**** INFORMATION SUPPLIED
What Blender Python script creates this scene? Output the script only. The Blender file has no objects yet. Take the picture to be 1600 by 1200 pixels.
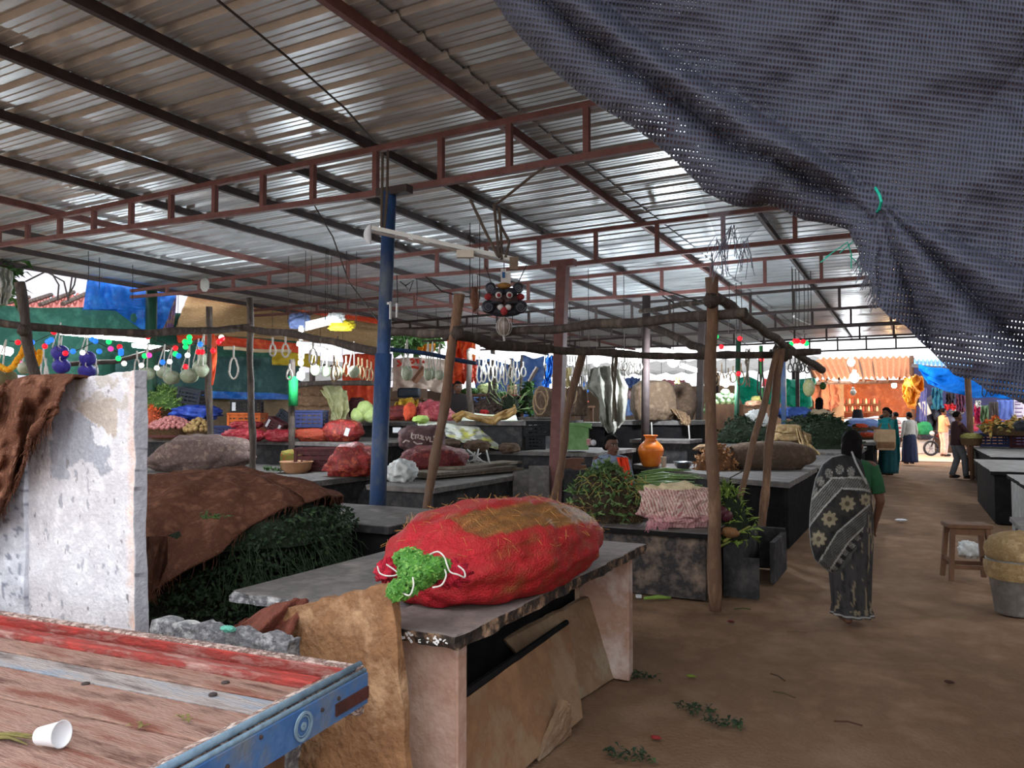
import bpy, bmesh, math, random
from mathutils import Vector, Matrix, noise
random.seed(7)
R=random.uniform
S=bpy.context.scene; COL=S.collection
# ---------------------------------------------------------------- camera
YAW=math.atan(620/1200); PIT=math.atan(48/1200); FPX=1200.0; EYE=1.65
fx=Vector((-math.sin(YAW),math.cos(YAW),0)); RT=Vector((math.cos(YAW),math.sin(YAW),0)); UZ=Vector((0,0,1))
FW=fx*math.cos(PIT)+UZ*math.sin(PIT); UP=-fx*math.sin(PIT)+UZ*math.cos(PIT); CAM=Vector((0,0,EYE))
cd=bpy.data.cameras.new('camera'); cd.sensor_width=36; cd.lens=FPX/1600*36; cd.clip_start=.05; cd.clip_end=300
co=bpy.data.objects.new('camera',cd); COL.objects.link(co); co.location=CAM
m3=Matrix((RT,UP,-FW)).transposed(); co.rotation_euler=m3.to_euler(); S.camera=co
def P(x,y,d=None,z=None,X=None,Y=None):
    r=FW+(x-800)/FPX*RT+(600-y)/FPX*UP
    if z is not None: t=(z-EYE)/r.z
    elif X is not None: t=X/r.x
    elif Y is not None: t=Y/r.y
    else: t=d
    return CAM+t*r
# ---------------------------------------------------------------- colour + materials
def lin(c):
    o=[]
    for v in c[:3]:
        v=v/255.0
        o.append(v/12.92 if v<=.04045 else ((v+.055)/1.055)**2.4)
    return (*o,1)
MATS={}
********
- GIVEN TASK
All of the data needs repeating exactly, but the pictures do not.

- REPLY
What Blender Python script creates this scene? Output the script only. The Blender file has no objects yet. Take the picture to be 1600 by 1200 pixels.
import bpy, bmesh, math, random
from mathutils import Vector, Matrix, noise
random.seed(7)
R=random.uniform
S=bpy.context.scene; COL=S.collection
# ---------------------------------------------------------------- camera
YAW=math.atan(620/1200); PIT=math.atan(48/1200); FPX=1200.0; EYE=1.65
fx=Vector((-math.sin(YAW),math.cos(YAW),0)); RT=Vector((math.cos(YAW),math.sin(YAW),0)); UZ=Vector((0,0,1))
FW=fx*math.cos(PIT)+UZ*math.sin(PIT); UP=-fx*math.sin(PIT)+UZ*math.cos(PIT); CAM=Vector((0,0,EYE))
cd=bpy.data.cameras.new('camera'); cd.sensor_width=36; cd.lens=FPX/1600*36; cd.clip_start=.05; cd.clip_end=300
co=bpy.data.objects.new('camera',cd); COL.objects.link(co); co.location=CAM
m3=Matrix((RT,UP,-FW)).transposed(); co.rotation_euler=m3.to_euler(); S.camera=co
def P(x,y,d=None,z=None,X=None,Y=None):
    r=FW+(x-800)/FPX*RT+(600-y)/FPX*UP
    if z is not None: t=(z-EYE)/r.z
    elif X is not None: t=X/r.x
    elif Y is not None: t=Y/r.y
    else: t=d
    return CAM+t*r
# ---------------------------------------------------------------- colour + materials
def lin(c):
    o=[]
    for v in c[:3]:
        v=v/255.0
        o.append(v/12.92 if v<=.04045 else ((v+.055)/1.055)**2.4)
    return (*o,1)
MATS={}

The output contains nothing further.